What if Uriah, Bathsheba’s husband had learned of his wife’s infidelity and the sinful and criminal action of King David? Was he obligated to remain silent and be subject to the king’s actions based on MacArthur’s reading of Romans 13:1–2?:

Every person is to be in subjection to the governing authorities. For there is no authority except from God, and those which exist are established by God. Therefore whoever resists authority has opposed the ordinance of God; and they who have opposed will receive condemnation upon themselves.

Was it wrong for Naboth not to accept the generous offer of King Ahab either to buy or trade for his vineyard? It seems to me that Jezebel’s counsel was very close to what John MacArthur is advocating, “Then his wife Jezebel said to him, ‘Now, exercise your royal power over Israel. . . .’” (1 Kings 21:7). She was saying, “Hey, man, you’re the king. God gave you this authority. Take the land if you want it. You can do this because (1) every person “must be in subjection to the governing authorities” and (2) “whoever resists authority has opposed the ordinance of God; and they who have opposed will receive condemnation upon themselves.” Naboth resisted, so I guess, he received a just punishment. I don’t think so.

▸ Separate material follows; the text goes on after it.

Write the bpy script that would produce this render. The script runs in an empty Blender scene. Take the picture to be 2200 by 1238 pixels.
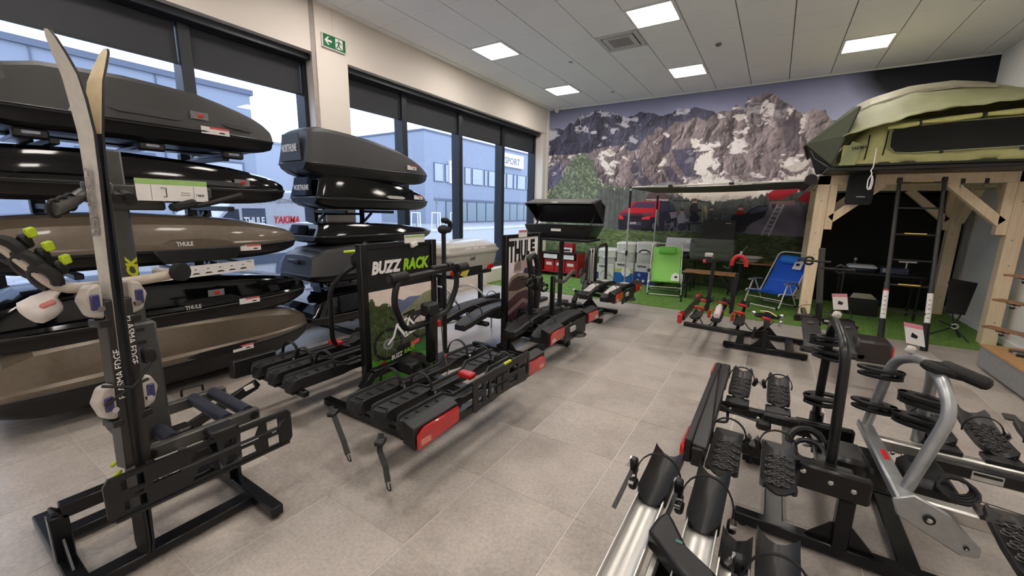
import bpy, bmesh, math, random
import numpy as np
from mathutils import Vector, Matrix, Euler
from mathutils.geometry import tessellate_polygon
random.seed(7)
C = bpy.context.scene.collection
SC = bpy.context.scene
V = Vector
PI = math.pi

# ---------------------------------------------------------------- camera, sky, lights, exposure
cam = bpy.data.cameras.new('camera'); camo = bpy.data.objects.new('camera', cam); C.objects.link(camo)
cam.sensor_fit = 'HORIZONTAL'; cam.sensor_width = 36.0
cam.lens = 36.0 * 874.535 / 2200.0
cam.clip_start = 0.02; cam.clip_end = 400
def cam_matrix(yaw, pitch, roll, loc):
    f = V((math.sin(yaw)*math.cos(pitch), math.cos(yaw)*math.cos(pitch), math.sin(pitch)))
    r = V((math.cos(yaw), -math.sin(yaw), 0)); u = r.cross(f)
    r2 = r*math.cos(roll) + u*math.sin(roll); u2 = u*math.cos(roll) - r*math.sin(roll)
    m = Matrix((r2, u2, -f)).transposed().to_4x4(); m.translation = V(loc); return m
camo.matrix_world = cam_matrix(math.radians(-32.369), math.radians(-10.8483), math.radians(1.02835), (4.8848, -4.1895, 1.55))
SC.camera = camo
W = bpy.data.worlds.new('world'); SC.world = W; W.use_nodes = True
nt = W.node_tree; nt.nodes.clear()
wo = nt.nodes.new('ShaderNodeOutputWorld'); bg = nt.nodes.new('ShaderNodeBackground')
tc = nt.nodes.new('ShaderNodeTexCoord'); nz = nt.nodes.new('ShaderNodeTexNoise'); rp = nt.nodes.new('ShaderNodeValToRGB')
nz.inputs['Scale'].default_value = 2.2; nz.inputs['Detail'].default_value = 5
rp.color_ramp.elements[0].position = .35; rp.color_ramp.elements[0].color = (.62, .73, .98, 1)
rp.color_ramp.elements[1].position = .7; rp.color_ramp.elements[1].color = (.80, .88, 1.0, 1)
nt.links.new(tc.outputs['Generated'], nz.inputs['Vector']); nt.links.new(nz.outputs['Fac'], rp.inputs['Fac'])
nt.links.new(rp.outputs['Color'], bg.inputs['Color']); nt.links.new(bg.outputs['Background'], wo.inputs['Surface'])
bg.inputs['Strength'].default_value = 3.3
LAMP_STRENGTH = 26.5
LAMP_COLOR = (1.0, .92, .84)
SC.view_settings.view_transform = 'Standard'; SC.view_settings.look = 'None'
SC.view_settings.gamma = 1.0; SC.view_settings.use_curve_mapping = False
SC.view_settings.exposure = 0.0
SC.cycles.use_denoising = True
SC.cycles.max_bounces = 8; SC.cycles.diffuse_bounces = 6; SC.cycles.glossy_bounces = 4
SC.cycles.transparent_max_bounces = 16; SC.cycles.transmission_bounces = 4
SC.cycles.sample_clamp_indirect = 6.0

# ---------------------------------------------------------------- materials
def lin(c):
    c = c/255.0
    return c/12.92 if c <= .04045 else ((c+.055)/1.055)**2.4
def rgb(*c): return tuple(lin(x) for x in c) + (1.0,)
MATS = {}
def pm(name, col, rough=.5, metal=0.0, var=.08, scale=30.0, bump=0.0, coat=0.0, spec=None, stretch=None):
    if name in MATS: return MATS[name]
    m = bpy.data.materials.new(name); m.use_nodes = True; n = m.node_tree.nodes; l = m.node_tree.links
    b = n['Principled BSDF']; col = rgb(*col)
    t = n.new('ShaderNodeTexCoord'); z = n.new('ShaderNodeTexNoise'); z.inputs['Scale'].default_value = scale; z.inputs['Detail'].default_value = 3
    src = t.outputs['Object']
    if stretch:
        mp = n.new('ShaderNodeMapping'); mp.inputs['Scale'].default_value = stretch; l.new(src, mp.inputs['Vector']); src = mp.outputs['Vector']
    l.new(src, z.inputs['Vector'])
    r = n.new('ShaderNodeValToRGB'); r.color_ramp.elements[0].position = .3; r.color_ramp.elements[1].position = .7
    r.color_ramp.elements[0].color = tuple(x*(1-var) for x in col[:3]) + (1,)
    r.color_ramp.elements[1].color = tuple(min(1, x*(1+var)) for x in col[:3]) + (1,)
    l.new(z.outputs['Fac'], r.inputs['Fac']); l.new(r.outputs['Color'], b.inputs['Base Color'])
    b.inputs['Roughness'].default_value = rough; b.inputs['Metallic'].default_value = metal
    if coat: b.inputs['Coat Weight'].default_value = coat; b.inputs['Coat Roughness'].default_value = .05
    if spec is not None: b.inputs['Specular IOR Level'].default_value = spec
    if bump:
        bp = n.new('ShaderNodeBump'); bp.inputs['Strength'].default_value = bump; bp.inputs['Distance'].default_value = .004
        l.new(z.outputs['Fac'], bp.inputs['Height']); l.new(bp.outputs['Normal'], b.inputs['Normal'])
    MATS[name] = m; return m
def emit(name, col, strength):
    m = bpy.data.materials.new(name); m.use_nodes = True; n = m.node_tree.nodes; b = n['Principled BSDF']
    b.inputs['Base Color'].default_value = (.8, .8, .8, 1); b.inputs['Emission Color'].default_value = tuple(col)+(1,); b.inputs['Emission Strength'].default_value = strength
    return m
def glass_mat(name, tint=(.93, .96, 1.0), gl=.06):
    m = bpy.data.materials.new(name); m.use_nodes = True; n = m.node_tree.nodes; l = m.node_tree.links; n.clear()
    o = n.new('ShaderNodeOutputMaterial'); mx = n.new('ShaderNodeMixShader'); tr = n.new('ShaderNodeBsdfTransparent'); g = n.new('ShaderNodeBsdfGlossy')
    lw = n.new('ShaderNodeLayerWeight'); lw.inputs['Blend'].default_value = .5; pw = n.new('ShaderNodeMath'); pw.operation = 'POWER'; pw.inputs[1].default_value = 5.0; fr = n.new('ShaderNodeMapRange'); fr.inputs['To Min'].default_value = .025; fr.inputs['To Max'].default_value = .55
    l.new(lw.outputs['Facing'], pw.inputs[0]); l.new(pw.outputs[0], fr.inputs['Value'])
    tr.inputs['Color'].default_value = tint+(1,); g.inputs['Roughness'].default_value = .01
    l.new(fr.outputs[0], mx.inputs['Fac']); l.new(tr.outputs[0], mx.inputs[1]); l.new(g.outputs[0], mx.inputs[2]); l.new(mx.outputs[0], o.inputs['Surface'])
    return m
def vcol_mat(name, rough=.55):
    m = bpy.data.materials.new(name); m.use_nodes = True; n = m.node_tree.nodes; l = m.node_tree.links
    a = n.new('ShaderNodeAttribute'); a.attribute_name = 'print'; l.new(a.outputs['Color'], n['Principled BSDF'].inputs['Base Color'])
    n['Principled BSDF'].inputs['Roughness'].default_value = rough; n['Principled BSDF'].inputs['Specular IOR Level'].default_value = .3
    return m

M_black = pm('black_plastic', (18, 18, 20), .42, var=.15, scale=60)
M_gloss = pm('gloss_black_paint', (6, 6, 8), .07, spec=.42)
M_bmetal = pm('black_powder_coat', (14, 14, 16), .32, var=.12, scale=80)
M_dgray = pm('dark_gray_metal', (78, 76, 74), .45, .3)
M_rubber = pm('black_rubber', (15, 15, 16), .65, bump=.2, scale=120)
M_foam = pm('foam_sleeve', (32, 34, 48), .6, bump=.15, scale=90)
M_silver = pm('silver_paint', (176, 178, 180), .38, .75)
M_alu = pm('aluminium', (205, 203, 198), .33, .85, stretch=(8, .3, 8))
M_chrome = pm('chrome', (220, 220, 222), .15, 1.0)
M_white = pm('white_plastic', (226, 224, 220), .4)
M_paper = pm('white_paper', (232, 228, 224), .6, var=.03)
M_redlens = pm('red_lens', (190, 18, 22), .12, coat=.6)
M_red = pm('red_plastic', (190, 34, 34), .4)
M_amber = pm('clear_amber_lens', (215, 130, 110), .15, coat=.5)
M_lime = pm('lime_plastic', (190, 214, 40), .45)
M_matte = pm('matte_anthracite', (40, 39, 38), .5, var=.12, scale=400, bump=.15)
M_bronze = pm('bronze_paint', (104, 92, 78), .3, .25, coat=.4)
M_topgray = pm('satin_charcoal', (52, 52, 54), .45, scale=300, bump=.08)
M_gray = pm('gray_plastic', (120, 120, 120), .5)
M_ltgray = pm('light_gray_plastic', (186, 184, 180), .45)
M_textw = pm('white_print', (235, 232, 228), .5, var=.02)
M_textk = pm('black_print', (18, 18, 18), .5)
M_textg = pm('grey_print', (120, 118, 116), .5)
M_textr = pm('red_print', (205, 24, 34), .5)
M_textlime = pm('lime_print', (150, 205, 40), .5)
M_textylw = pm('yellow_green_print', (200, 205, 30), .5)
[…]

It’s obvious that Ahab and even Jezebel feared the people because they had Naboth charged, convicted, and punished based on false testimony on a trumped-up charge of sedition and blasphemy (Lev. 24:15–16). They did this privately using their own operatives. The people only knew that Naboth was guilty of violating one of God’s commandments that deserved the death penalty. Would the people have been wrong to protest the action of Ahab and Jezebel if they had gotten wind of their plot? Protesting the actions of a civil leader is not a violation of Romans 13. The vast majority of the demonstrations in Egypt were non-violent. It was the vast numbers of disenchanted Egyptians who drove Mubarak out of office.